Plus de 40 succès en matière de droits humains en 2015

La Journée internationale des droits humains est également l’occasion de rendre hommage à la mobilisation de centaines de milliers de personnes partout dans le monde grâce à laquelle de nombreuses avancées en matière de droits humains ont été réalisées en 2015. Parmi les évènements les plus importants, on peut citer l’abolition de la peine de mort dans 4 États (le Madagascar, le Fiji, le Suriname et la Mongolie), la décision historique d’une cour britannique ordonnant à Shell de payer une indemnisation aux victimes des fuites de pétrole dans le delta du Niger, ainsi que l’amélioration de la situation de nombreuses victimes de torture grâce aux actions menées dans le cadre de la campagne STOP TORTURE.

" Même si les temps sont très difficiles pour les défenseurs des droits humains, nous avons tout de même réussi à progresser dans de nombreux pays.

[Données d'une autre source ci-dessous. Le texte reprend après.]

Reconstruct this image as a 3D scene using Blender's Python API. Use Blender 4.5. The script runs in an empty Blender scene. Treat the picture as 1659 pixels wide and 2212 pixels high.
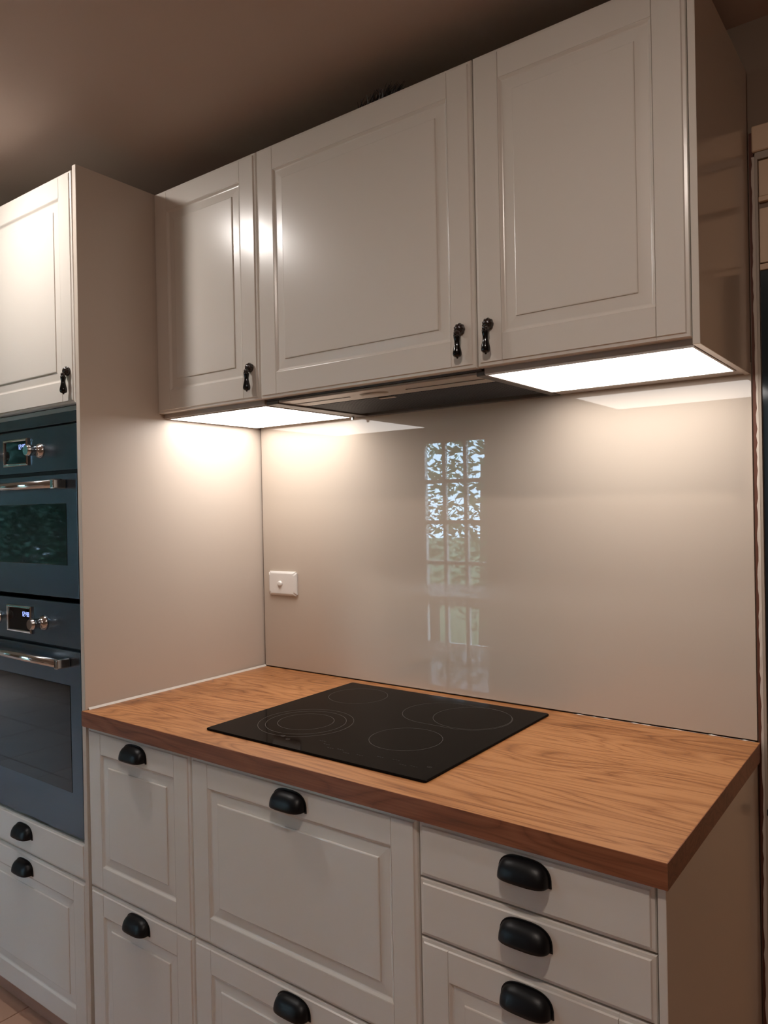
import bpy, bmesh, math, random
from mathutils import Vector, Matrix
random.seed(7)
SC = bpy.context.scene
COL = SC.collection

# ------------------------------------------------------------------ camera
cam_d = bpy.data.cameras.new('camera'); cam = bpy.data.objects.new('camera', cam_d); COL.objects.link(cam)
R_ = Vector((0.79999163, 0.59968286, -0.01984588)); U_ = Vector((0.01250436, 0.0164058, 0.99978722)); F_ = Vector((-0.59988085, 0.80006957, -0.00562585))
M_ = Matrix((( R_.x, U_.x, -F_.x, 1.7311), (R_.y, U_.y, -F_.y, -1.6709), (R_.z, U_.z, -F_.z, 1.4101), (0, 0, 0, 1)))
cam.matrix_world = M_
cam_d.sensor_fit = 'HORIZONTAL'; cam_d.sensor_width = 36.0; cam_d.lens = 36.0*1629.4/1659.0
cam_d.clip_start = 0.02; cam_d.clip_end = 200
SC.camera = cam

# ------------------------------------------------------------------ world: dim overcast sky seen through the far windows
w = bpy.data.worlds.new('sky'); SC.world = w; w.use_nodes = True
bg = w.node_tree.nodes['Background']; bg.inputs[0].default_value = (0.50, 0.75, 1.0, 1); bg.inputs[1].default_value = 24.0

# ------------------------------------------------------------------ lamp strengths (the emitters themselves are built with their fixtures)
LAMP_A = 420.0
LAMP_B = 550.0
LAMP_FILL = 110.0  # added fill lamp, lifts the base fronts and end panels
LED = 8.4          # light panels under the wall cabinets
vs = SC.view_settings
vs.view_transform = 'Standard'; vs.look = 'None'; vs.gamma = 1.0; vs.use_curve_mapping = False
vs.exposure = 0.0

# ------------------------------------------------------------------ materials
MATS = {}
def principled(name, col, rough=0.5, metal=0.0, spec=0.5, coat=0.0, coat_rough=0.05, bump=None, mottle=None, ior=1.5):
    m = bpy.data.materials.new(name); m.use_nodes = True
    nt = m.node_tree; b = nt.nodes['Principled BSDF']
    b.inputs['Base Color'].default_value = (*col, 1); b.inputs['Roughness'].default_value = rough
    b.inputs['Metallic'].default_value = metal; b.inputs['Specular IOR Level'].default_value = spec
    b.inputs['Coat Weight'].default_value = coat; b.inputs['Coat Roughness'].default_value = coat_rough
    b.inputs['IOR'].default_value = ior
    tc = nt.nodes.new('ShaderNodeTexCoord')
    if bump:
        sc, st, stretch = bump
        mp = nt.nodes.new('ShaderNodeMapping'); mp.inputs['Scale'].default_value = stretch
        nt.links.new(tc.outputs['Object'], mp.inputs[0])
        n = nt.nodes.new('ShaderNodeTexNoise'); n.inputs['Scale'].default_value = sc; n.inputs['Detail'].default_value = 3
        nt.links.new(mp.outputs[0], n.inputs['Vector'])
        bp = nt.nodes.new('ShaderNodeBump'); bp.inputs['Strength'].default_value = st; bp.inputs['Distance'].default_value = 0.001
        nt.links.new(n.outputs['Fac'], bp.inputs['Height']); nt.links.new(bp.outputs[0], b.inputs['Normal'])
    if mottle:
        sc, amt = mottle
        n = nt.nodes.new('ShaderNodeTexNoise'); n.inputs['Scale'].default_value = sc; n.inputs['Detail'].default_value = 4
        nt.links.new(tc.outputs['Object'], n.inputs['Vector'])
        r = nt.nodes.new('ShaderNodeValToRGB')
        r.color_ramp.elements[0].color = (*[c*(1-amt) for c in col], 1); r.color_ramp.elements[1].color = (*[min(1, c*(1+amt)) for c in col], 1)
        r.color_ramp.elements[0].position = 0.3; r.color_ramp.elements[1].position = 0.7
        nt.links.new(n.outputs['Fac'], r.inputs[0]); nt.links.new(r.outputs[0], b.inputs['Base Color'])
    MATS[name] = m
    return m
def emitter(name, col, st):
    m = bpy.data.materials.new(name); m.use_nodes = True; nt = m.node_tree
    nt.nodes.remove(nt.nodes['Principled BSDF'])
    e = nt.nodes.new('ShaderNodeEmission'); e.inputs[0].default_value = (*col, 1); e.inputs[1].default_value = st
    nt.links.new(e.outputs[0], nt.nodes['Material Output'].inputs[0]); MATS[name] = m; return m
def wood(name, dark, mid, light, rough, axis='x', scale=1.0):
    m = bpy.data.materials.new(name); m.use_nodes = True; nt = m.node_tree; L = nt.links
    b = nt.nodes['Principled BSDF']; b.inputs['Roughness'].default_value = rough
    tc = nt.nodes.new('ShaderNodeTexCoord')
    def mapping(s):
        mp = nt.nodes.new('ShaderNodeMapping'); mp.inputs['Scale'].default_value = s; L.new(tc.outputs['Object'], mp.inputs[0]); return mp
    # cathedral figure: rings of a slow, stretched noise
    m1 = mapping((0.9*scale, 5.5*scale, 5.5*scale))
    n1 = nt.nodes.new('ShaderNodeTexNoise'); n1.inputs['Scale'].default_value = 1.6; n1.inputs['Detail'].default_value = 2.0; n1.inputs['Distortion'].default_value = 0.35
    L.new(m1.outputs[0], n1.inputs['Vector'])
    mul = nt.nodes.new('ShaderNodeMath'); mul.operation = 'MULTIPLY'; mul.inputs[1].default_value = 34.0; L.new(n1.outputs['Fac'], mul.inputs[0])
    fr = nt.nodes.new('ShaderNodeMath'); fr.operation = 'PINGPONG'; fr.inputs[1].default_value = 1.0; L.new(mul.outputs[0], fr.inputs[0])
    # fine pores
    m2 = mapping((7*scale, 260*scale, 260*scale))
    n2 = nt.nodes.new('ShaderNodeTexNoise'); n2.inputs['Scale'].default_value = 1.0; n2.inputs['Detail'].default_value = 4.0
    L.new(m2.outputs[0], n2.inputs['Vector'])
    # plank to plank drift
    m3 = mapping((0.5, 9, 9))
    n3 = nt.nodes.new('ShaderNodeTexNoise'); n3.inputs['Scale'].default_value = 1.0; n3.inputs['Detail'].default_value = 2.0
    L.new(m3.outputs[0], n3.inputs['Vector'])
    pw = nt.nodes.new('ShaderNodeMath'); pw.operation = 'POWER'; pw.inputs[1].default_value = 0.45; L.new(fr.outputs[0], pw.inputs[0])
    a = nt.nodes.new('ShaderNodeMath'); a.operation = 'MULTIPLY'; a.inputs[1].default_value = 0.34; L.new(pw.outputs[0], a.inputs[0])
    c = nt.nodes.new('ShaderNodeMath'); c.operation = 'MULTIPLY_ADD'; c.inputs[1].default_value = 0.70; L.new(n2.outputs['Fac'], c.inputs[0]); L.new(a.outputs[0], c.inputs[2])
    d = nt.nodes.new('ShaderNodeMath'); d.operation = 'MULTIPLY_ADD'; d.inputs[1].default_value = 0.55; L.new(n3.outputs['Fac'], d.inputs[0]); L.new(c.outputs[0], d.inputs[2])
    r = nt.nodes.new('ShaderNodeValToRGB')
    e = r.color_ramp.elements; e[0].position = 0.52; e[0].color = (*dark, 1); e[1].position = 1.05; e[1].color = (*light, 1)
    k = e.new(0.78); k.color = (*mid, 1)
    L.new(d.outputs[0], r.inputs[0]); L.new(r.outputs[0], b.inputs['Base Color'])
    bp = nt.nodes.new('ShaderNodeBump'); bp.inputs['Strength'].default_value = 0.12; bp.inputs['Distance'].default_value = 0.0006
    L.new(n2.outputs['Fac'], bp.inputs['Height']); L.new(bp.outputs[0], b.inputs['Normal'])
    MATS[name] = m; return m
def pane_glass(name):
    m = bpy.data.materials.new(name); m.use_nodes = True; nt = m.node_tree; nt.nodes.remove(nt.nodes['Principled BSDF'])
    t = nt.nodes.new('ShaderNodeBsdfTransparent'); g = nt.nodes.new('ShaderNodeBsdfGlossy'); g.inputs['Roughness'].default_value = 0.0
    mx = nt.nodes.new('ShaderNodeMixShader'); mx.inputs[0].default_value = 0.07
    nt.links.new(t.outputs[0], mx.inputs[1]); nt.links.new(g.outputs[0], mx.inputs[2])
    nt.links.new(mx.outputs[0], nt.nodes['Material Output'].inputs[0]); MATS[name] = m; return m

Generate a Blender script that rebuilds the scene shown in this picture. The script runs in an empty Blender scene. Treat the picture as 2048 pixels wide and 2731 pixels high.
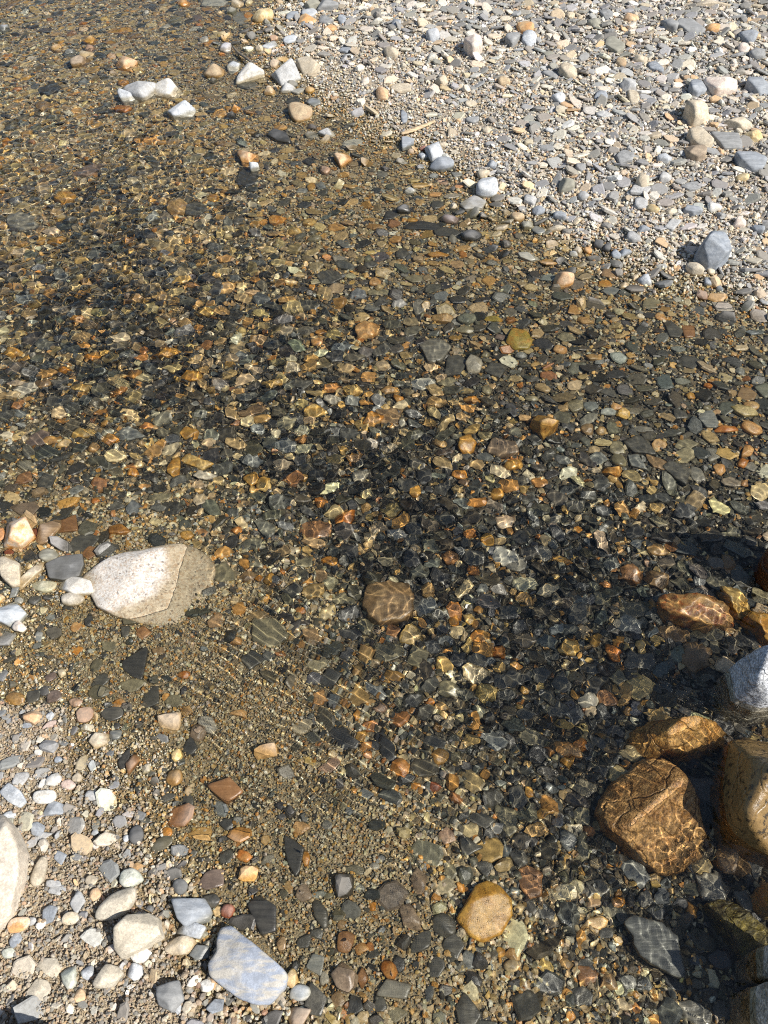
import bpy, bmesh, math, random
import numpy as np
from mathutils import Vector, Matrix, noise as mnoise

rng = np.random.default_rng(7)
R = math.radians
SC = 10.0            # ten scene units to the metre: the caustics solver wants the shallows to be thicker than a thousandth of a unit
sc = bpy.context.scene
COL = sc.collection
sc.unit_settings.system = 'METRIC'; sc.unit_settings.scale_length = 1 / SC

# ------------------------------------------------------------------ camera
CAM_H, DEP, LENS = 1.5, R(53), 29.0
cam_d = bpy.data.cameras.new('camera'); cam_d.lens = LENS; cam_d.sensor_width = 36
cam_d.clip_start = 0.05; cam_d.clip_end = 5000
cam = bpy.data.objects.new('camera', cam_d); COL.objects.link(cam)
cam.location = (0, 0, CAM_H * SC); cam.rotation_euler = (R(90) - DEP, 0, 0)
sc.camera = cam
SD, CD = math.sin(DEP), math.cos(DEP)

def ray(px, py):
    u = (px - 1024) / 2731 * 36 / LENS; v = (1365.5 - py) / 2731 * 36 / LENS
    return np.array([u, CD + v * SD, -SD + v * CD])

def ground(px, py, z=0.0):
    """pixel of the 2048x2731 photograph -> point on the level z; below the water the ray bends as it enters."""
    d = ray(px, py); o = np.array([0, 0, CAM_H])
    if z >= 0:
        return o + d * ((z - CAM_H) / d[2])
    p = o + d * (-CAM_H / d[2])
    d = d / np.linalg.norm(d); n = 1 / 1.33
    c = -d[2]; t = d * n + np.array([0, 0, n * c - math.sqrt(1 - n * n * (1 - c * c))])
    return p + t * (z / t[2])

def scale_at(px, py):
    """metres per photo pixel across the line of sight, and the sine of the view's slope there"""
    d = ray(px, py); t = CAM_H / -d[2]
    dep = -d[2] / np.linalg.norm(d)
    return t / 2731 * 36 / LENS, dep

# ------------------------------------------------------------------ smooth fields over the ground
GX0, GX1, GY0, GY1, GS = -3.4, 3.4, -0.4, 6.4, 0.04
class Field:
    def __init__(self, pts):
        P = np.array([ground(a, b)[:2] for a, b, _ in pts]); v = np.array([c for _, _, c in pts], float)
        D = np.linalg.norm(P[:, None] - P[None], axis=2)
        self.w = np.linalg.solve(np.block([[D + 1e-6 * np.eye(len(P)), np.ones((len(P), 1))], [np.ones((1, len(P))), np.zeros((1, 1))]]), np.append(v, 0))
        gx = np.arange(GX0, GX1 + GS, GS); gy = np.arange(GY0, GY1 + GS, GS)
        X, Y = np.meshgrid(gx, gy)
        Q = np.stack([X.ravel(), Y.ravel()], 1)
        out = np.full(len(Q), self.w[-1])
        for (cx, cy), w in zip(P, self.w[:-1]):
            out += w * np.sqrt((Q[:, 0] - cx) ** 2 + (Q[:, 1] - cy) ** 2 + 0.0004)
        self.g = out.reshape(X.shape)
    def __call__(self, x, y):
        fx = np.clip((np.asarray(x) - GX0) / GS, 0, self.g.shape[1] - 1.001); fy = np.clip((np.asarray(y) - GY0) / GS, 0, self.g.shape[0] - 1.001)
        i = fx.astype(int); j = fy.astype(int); a = fx - i; b = fy - j
        g = self.g
        return (g[j, i] * (1 - a) + g[j, i + 1] * a) * (1 - b) + (g[j + 1, i] * (1 - a) + g[j + 1, i + 1] * a) * b

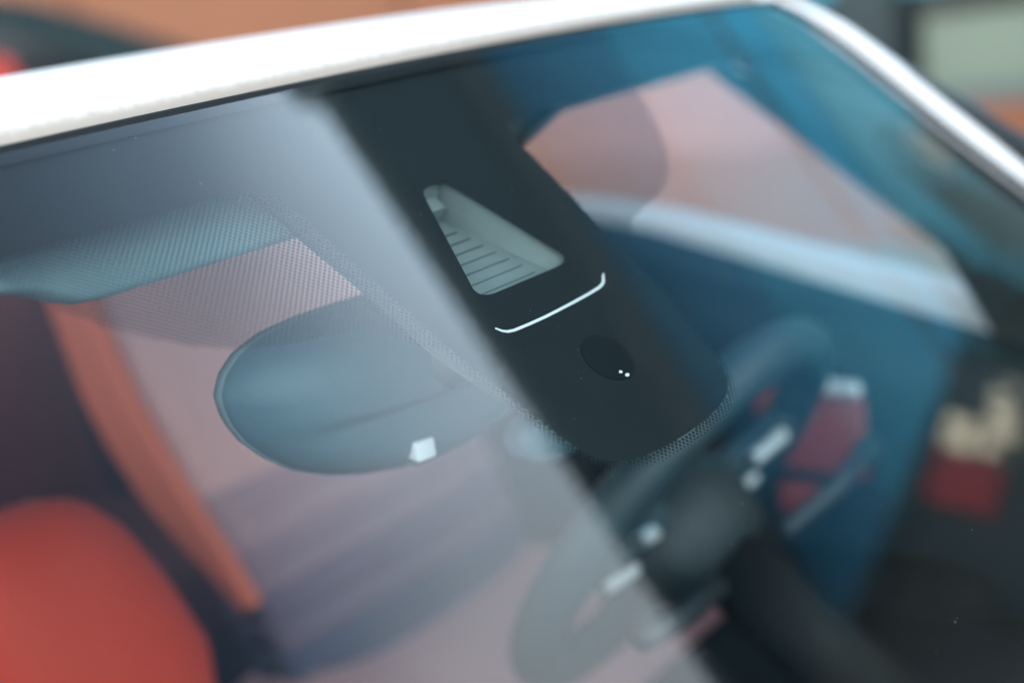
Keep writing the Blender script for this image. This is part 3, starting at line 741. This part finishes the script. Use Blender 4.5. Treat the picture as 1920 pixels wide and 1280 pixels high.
# dark grey car parked behind, towards the terracotta wall
C0 = Vector((2.60, 4.62, 0)); ce = Vector((.81, -.586, 0)); cw = Vector((.586, .81, 0))
pc = empty('dark_car', 'dark grey parked car behind the white roof at the far left', 'car', loc=tuple(C0))
prof = [(-2.0, .35), (-2.1, .8), (-2.0, 1.1), (-1.75, 1.3), (-1.35, 1.62), (-.9, 1.69), (-.3, 1.70), (.02, 1.665), (.4, 1.50), (.72, 1.345), (1.0, 1.16), (1.5, 1.08), (1.95, .95), (2.1, .7), (2.05, .35)]
grey = mat('dark_grey_paint', (.02, .034, .037), .8, coat=0., vary=.05, spec=.2)
def CPt(p, w_, z): v = C0 + ce*p + cw*w_; return (v.x, v.y, z)
n = len(prof)
rows = [[CPt(p, w_ , .35 + (z - .35)*k) for p, z in prof] for w_, k in ((.10, .97), (0.0, 1.0), (0.0, 1.0), (1.7, 1.0), (1.6, .97))]
cb = mesh('body', [q for r_ in ((0.0, 1.), (1.7, 1.)) for q in [CPt(p, r_[0], z) for p, z in prof]], [tuple(range(n))] + [tuple(range(2*n - 1, n - 1, -1))] + [(k, k+n, (k+1) % n + n, (k+1) % n) for k in range(n)], grey, None, car=False)
adopt(bevel(cb, .05, 3), pc)
gl_ = mat('dark_window', (.008, .010, .012), .12)
for pts in ([(-1.45, 1.2), (-1.2, 1.5), (-.75, 1.56), (-.75, 1.15)], [(-.68, 1.15), (-.68, 1.56), (-.25, 1.57), (.0, 1.53), (.55, 1.24), (.45, 1.13)]):
    m_ = len(pts)
    adopt(mesh('side_window', [CPt(p, -.012, z) for p, z in pts] + [CPt(p, .01, z) for p, z in pts], [tuple(range(m_))] + [(k, (k+1) % m_, (k+1) % m_ + m_, k + m_) for k in range(m_)], gl_, None, car=False), pc)
for p0 in (-1.3, 1.3):
    rows = [[CPt(p0 + r_*cos(2*pi*k/28), w_, .33 + r_*sin(2*pi*k/28)) for k in range(28)] for w_, r_ in ((-.02, .05), (-.02, .2), (-.04, .3), (0, .33), (.2, .33))]
    adopt(grid('wheel', rows, rubber, None, closed=True, car=False), pc)
rd = mesh('red_seat_top', [CPt(p, w_, z) for w_ in (-.03, -.013) for p, z in ((-.16, 1.30), (.02, 1.30), (.0, 1.41), (-.05, 1.44), (-.14, 1.42))], [(0, 1, 2, 3, 4), (9, 8, 7, 6, 5)] + [(k, k+5, (k+1) % 5 + 5, (k+1) % 5) for k in range(5)], mat('marker_red', (.5, .03, .02), .4), None, car=False)
rd.name = 'side_marker'; adopt(rd, pc)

C’est pourquoi il faut garder espoir et continuer à faire avancer les droits humains, " a conclu David Pereira.

Amnesty International Luxembourg invite le public du Grand-duché à se joindre à sa traditionnelle marche aux flambeaux le 10 décembre afin de célébrer ensemble cette journée symbolique et rendre hommage aux jeunes victimes de violations des droits humains partout dans le monde. Le lieu de rendez-vous est donné devant le Cercle Cité à la place d’Armes, en ville, à 18h15. La marche se terminera au Konrad Café au 7, rue du Nord avec une soirée d’écriture de lettres en soutien à 5 jeunes victimes de violations des droits humains.